- **WORK TO COMPLETE**
Return all lines from the listing below in which the string "Write" occurs.

(Scenes as source code)
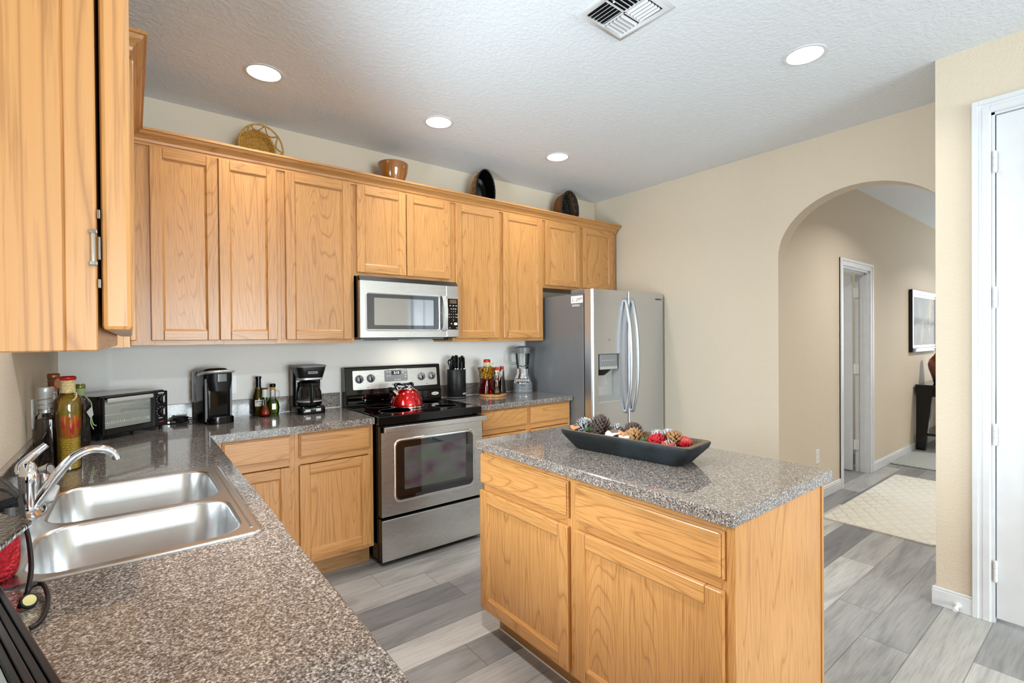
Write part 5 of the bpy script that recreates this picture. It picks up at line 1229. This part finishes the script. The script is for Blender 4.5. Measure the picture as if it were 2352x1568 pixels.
# ------------------------------------------------------------------ things crowding the near left corner
def knit(name):
    k = NT(name); k.set(Roughness=.9); v = k.coords(); w = k.node('ShaderNodeTexVoronoi'); w.inputs['Scale'].default_value = 120; k.link(v, w.inputs['Vector'])
    k.col(k.mix(w.outputs['Distance'], lin((236, 52, 66)), lin((190, 20, 36)))); k.bump(k.math('SUBTRACT', 1.0, w.outputs['Distance']), .8, .01); return k.m
c = (.074, -2.118, .9196)
m = MB(); m.lathe([(0, 0), (.040, 0), (.047, .008), (.051, .03), (.0505, .08), (.048, .098), (.04, .1035), (0, .1038)], knit('red_knit'), c, 36)
tag(build('knitted_jar_cover', m, loc=c), 'bright red knitted round holder on the near corner of the sink', 'holder')
zt_ = 1.0236
def hammered(name):
    k = NT(name); k.set(Base_Color=lin((12, 13, 14)), Roughness=.1, Coat_Weight=.6); w = k.node('ShaderNodeTexVoronoi'); w.inputs['Scale'].default_value = 75; k.link(k.coords(), w.inputs['Vector']); k.bump(w.outputs['Distance'], .9, .01); return k.m
pl = [(.147, -2.151), (.030, -1.960), (.024, -1.965), (.024, -2.375), (.108, -2.375)]
m = MB(); m.prism(pl, zt_, zt_+.013, 2, hammered('hammered_black'), .004)
tag(build('black_dish', m, loc=(.08, -2.16, zt_)), 'shiny black dimpled dish with a pointed corner resting on the red holder', 'dish')
t = thing('soap_dispenser', 'dark metal soap dispenser with a thick round head, in front of the faucet', 'dispenser', (.046, -1.755, .914))
m = MB(); m.lathe([(0, 0.0006), (.02, .0006), (.02, .006), (.011, .01), (.011, .05), (.014, .055)], 'grey', (.058, -1.755, .9195), 20); build('stem', m, t)
m = MB(); m.tube([(.026, -1.755, .976), (.055, -1.752, .982), (.088, -1.749, .989)], .0135, 'blackm', 20, radii=[.015, .0155, .0165]); m.cyl((.088, -1.749, .989), (.0885, -1.749, .989), .013, 'grey', 20); build('head', m, t)
t = thing('appliance_cord', 'thin black cord with a round yellowish disc looping onto the worktop by the sink', 'cord', (.15, -2.26, .914))
m = MB(); m.tube(CR([(.045, -1.775, 1.055), (.084, -1.889, 1.050), (.105, -1.968, 1.045), (.128, -2.085, 1.012), (.139, -2.131, .99), (.151, -2.205, .96), (.154, -2.264, .94), (.151, -2.275, .928), (.146, -2.295, .921)], 7), .0042, 'blackm', 10)
m.tube(CR([(.150, -2.261, .928), (.156, -2.234, .931), (.170, -2.237, .931), (.183, -2.293, .928), (.186, -2.355, .924), (.181, -2.385, .921), (.171, -2.394, .919)], 7), .0040, 'blackm', 10)
m.tube(CR([(.060, -1.90, 1.056), (.085, -1.935, 1.052), (.105, -1.975, 1.044)], 6), .0042, 'blackm', 10); build('cord', m, t)
m = MB(); R = (Matrix.Rotation(math.radians(25), 3, 'Z') @ Matrix.Rotation(math.radians(55), 3, 'X'))
dm = flat('cream_disc', (206, 196, 128), .4)
m.T = T4((.158, -2.295, .9275)) @ R.to_4x4(); m.lathe([(0, -.003), (.012, -.003), (.0135, 0), (.012, .003), (0, .003)], 'blackm', seg=24); m.lathe([(0, .0028), (.0095, .0028), (.0095, .0042), (0, .0048)], dm, seg=24); m.T = Matrix.Identity(4); build('disc', m, t)
t = thing('glass_topped_tray', 'black ribbed-edged box with a pale glass top in the bottom left corner', 'tray', (.12, -2.6, ZC))
A, B = Vector((.130, -2.351, 0)), Vector((.241, -2.742, 0)); d = (B-A).normalized(); n = Vector((-d.y, d.x, 0))
if n.x > 0: n = -n
P = lambda u, v: (A+d*u+n*v)
z0, z1 = ZC, .99
foot = [P(0, 0), P(.62, 0), Vector((.026, P(.62, 0).y, 0)), Vector((.026, P(0, 0).y, 0))]
m = MB(); m.prism([(p.x, p.y) for p in foot], z0, z1-.012, 2, 'black'); build('base', m, t)
m = MB()
for k in range(4):
    a, b = .0095*k, .0095*k+.0085; hz = z1-.001*(k % 2)
    m.prism([(p.x, p.y) for p in (P(0, a), P(.62, a), P(.62, b), P(0, b))], z1-.012, hz, 2, flat('navy_black', (8, 15, 24), .28, 0, .35, .1) if k % 2 == 0 else 'blackm', .0016)
build('ribbed_edge', m, t)
m = MB(); m.prism([(p.x, p.y) for p in (P(0, .038), P(.62, .038), Vector((.028, P(.62, 0).y, 0)), Vector((.028, P(0, .0).y, 0)))], z1-.012, z1-.004, 2, flat('pale_glass', (132, 144, 141), .2, 0, .4)); build('glass_top', m, t)

# ------------------------------------------------------------------ groups of like things
GROUPS = {'oil_bottle': 'red-capped oil bottles on the round board', 'dressing_bottle': 'oil bottles by the backsplash', 'pepper_bottle': 'decorative bottles in the corner', 'decanter_bottle': 'decorative bottles in the corner',
          'wine_bottle': 'decorative bottles in the corner', 'wall_outlet': 'white wall outlets', 'worktop': 'speckled worktops', 'wicker_basket': 'oval baskets on the wall cabinets', 'potpourri': None,
          'dried_peel': 'potpourri pieces in the dough bowl', 'white_shell': 'potpourri pieces in the dough bowl', 'dried_slice': 'potpourri pieces in the dough bowl', 'pine_sprig': 'potpourri pieces in the dough bowl', 'seed_pod': 'potpourri pieces in the dough bowl'}
for o in D.objects:
    g = GROUPS.get(o.name.split('.')[0])
    if o.parent is None and g and not o.get('group'): o['group'] = g
    if '_local' in o: del o['_local']
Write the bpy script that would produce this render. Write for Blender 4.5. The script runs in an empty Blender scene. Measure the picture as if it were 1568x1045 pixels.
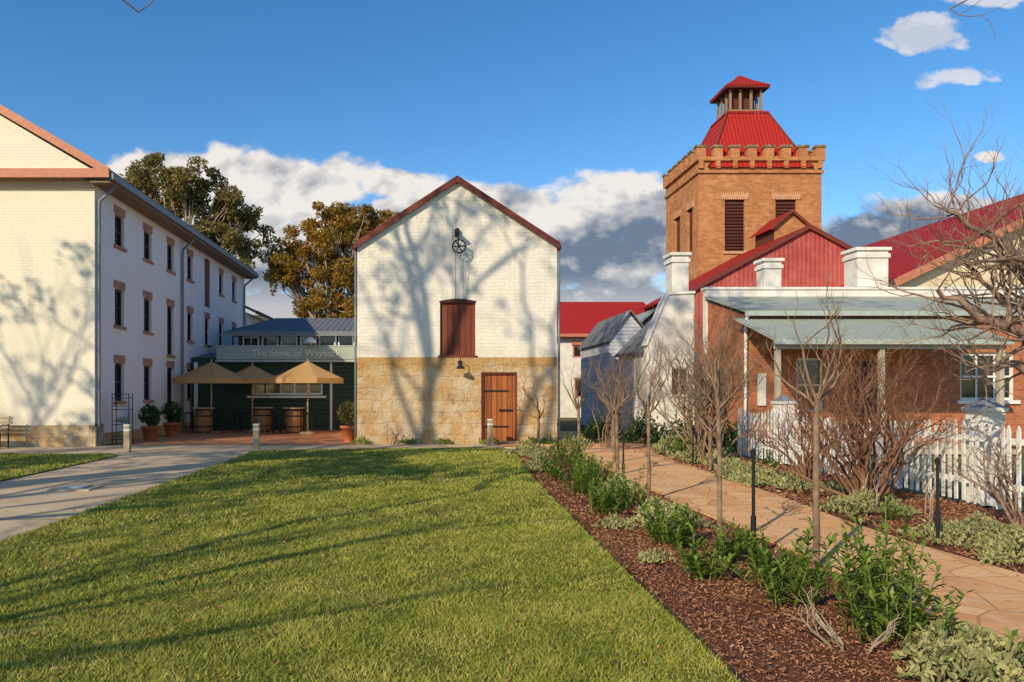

- **ANSWER FOR THIS EXERCISE**
Write part 5 of the bpy script that recreates this picture. It picks up at line 1229. This part finishes the script. The script is for Blender 4.5. Measure the picture as if it were 2352x1568 pixels.
Write the bpy script that would produce this render. Write for Blender 4.5. The script runs in an empty Blender scene. Measure the picture as if it were 1568x1045 pixels.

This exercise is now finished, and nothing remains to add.